4. Research Rentability
A rental is only worth as much as tenants are willing to pay for it. You never want to end up stuck with a property that no one is willing to live in. Do your homework in advance to learn about each of the following:
Tenant Interests
Real estate agent and multi-family investor, Lee Fjord explains how potential tenants’ interests come first in determining the rentability of your property. Fjord says, “You have to look at what your tenant base is really looking for in their future home . . . So you don’t have to go and do every single thing, you just have to do the important things to your tenant.“
Neighborhood Characteristics
Real estate investor Brandon Turner encourages new investors to understand as much as possible about the market they’re interested in. He encourages future landlords to find answers to important questions like, “Where do people like to live? Where are property prices higher? Where are they lower? What about rent? What about crime?”
Vacancy Rates
Most cities allow you to look up the vacancy rate in an area. Neighborhoods with low vacancy rates will be easy to find high-quality tenants because demand is high. Areas with high vacancy rates mean that if you want to find good tenants, your rental property will have to be one of the highest-quality properties in the area.
Smart Investors Remember These Three Things
Buying your first investment property can be intimidating, but once you understand the basics, use them to guide you as you buy your second, third, or even tenth investment property.

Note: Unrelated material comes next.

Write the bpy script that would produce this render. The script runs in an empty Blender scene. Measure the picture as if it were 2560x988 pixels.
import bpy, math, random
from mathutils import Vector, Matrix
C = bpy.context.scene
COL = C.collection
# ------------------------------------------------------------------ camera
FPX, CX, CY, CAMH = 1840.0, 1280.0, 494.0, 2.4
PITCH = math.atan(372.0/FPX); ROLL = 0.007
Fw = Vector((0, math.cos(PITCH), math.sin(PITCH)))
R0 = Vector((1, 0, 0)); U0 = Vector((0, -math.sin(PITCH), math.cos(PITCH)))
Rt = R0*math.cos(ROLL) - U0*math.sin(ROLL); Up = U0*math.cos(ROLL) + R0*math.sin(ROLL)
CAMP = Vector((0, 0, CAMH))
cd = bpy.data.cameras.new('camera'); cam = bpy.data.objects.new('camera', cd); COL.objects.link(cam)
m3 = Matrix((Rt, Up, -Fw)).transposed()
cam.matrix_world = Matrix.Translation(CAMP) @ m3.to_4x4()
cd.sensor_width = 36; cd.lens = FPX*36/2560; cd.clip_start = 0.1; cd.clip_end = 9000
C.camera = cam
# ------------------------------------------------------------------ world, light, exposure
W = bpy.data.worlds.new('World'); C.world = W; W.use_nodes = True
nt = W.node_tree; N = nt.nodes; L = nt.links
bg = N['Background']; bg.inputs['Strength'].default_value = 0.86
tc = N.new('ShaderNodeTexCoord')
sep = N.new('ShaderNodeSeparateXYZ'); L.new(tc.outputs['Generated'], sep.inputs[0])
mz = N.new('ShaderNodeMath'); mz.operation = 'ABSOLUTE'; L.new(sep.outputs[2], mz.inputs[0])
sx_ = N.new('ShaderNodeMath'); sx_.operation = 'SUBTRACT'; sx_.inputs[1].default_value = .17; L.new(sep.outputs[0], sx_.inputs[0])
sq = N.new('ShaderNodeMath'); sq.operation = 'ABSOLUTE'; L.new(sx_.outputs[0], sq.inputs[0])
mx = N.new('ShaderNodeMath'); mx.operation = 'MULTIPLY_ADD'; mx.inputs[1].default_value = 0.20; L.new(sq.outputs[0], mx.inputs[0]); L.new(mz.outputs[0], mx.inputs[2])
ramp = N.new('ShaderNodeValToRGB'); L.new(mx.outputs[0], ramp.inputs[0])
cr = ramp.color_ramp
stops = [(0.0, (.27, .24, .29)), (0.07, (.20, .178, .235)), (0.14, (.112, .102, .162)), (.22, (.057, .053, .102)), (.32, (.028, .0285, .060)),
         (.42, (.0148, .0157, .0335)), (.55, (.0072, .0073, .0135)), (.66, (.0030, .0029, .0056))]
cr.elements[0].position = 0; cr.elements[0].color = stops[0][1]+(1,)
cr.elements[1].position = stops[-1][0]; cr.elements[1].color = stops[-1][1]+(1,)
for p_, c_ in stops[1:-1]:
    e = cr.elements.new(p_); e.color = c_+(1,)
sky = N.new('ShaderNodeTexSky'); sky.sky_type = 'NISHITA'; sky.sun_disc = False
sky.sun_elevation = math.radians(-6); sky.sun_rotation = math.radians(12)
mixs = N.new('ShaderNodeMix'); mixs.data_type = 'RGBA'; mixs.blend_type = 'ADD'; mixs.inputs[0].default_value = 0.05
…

However, even the most seasoned real estate investors make mistakes and encounter unexpected turns in the market. It’s important to remember to always do your homework. This isn’t your home—it’s an investment, which is why decisions should be based on numbers and not on emotions.
Buying an investment property could be your ticket to long-term financial stability, but it’s not for the faint of heart. If you have the capital for it, do your research and think critically about your decisions before you invest. You don’t want to lose that capital and end up less financially stable than when you started. With these principles in mind, anyone can make a good investment.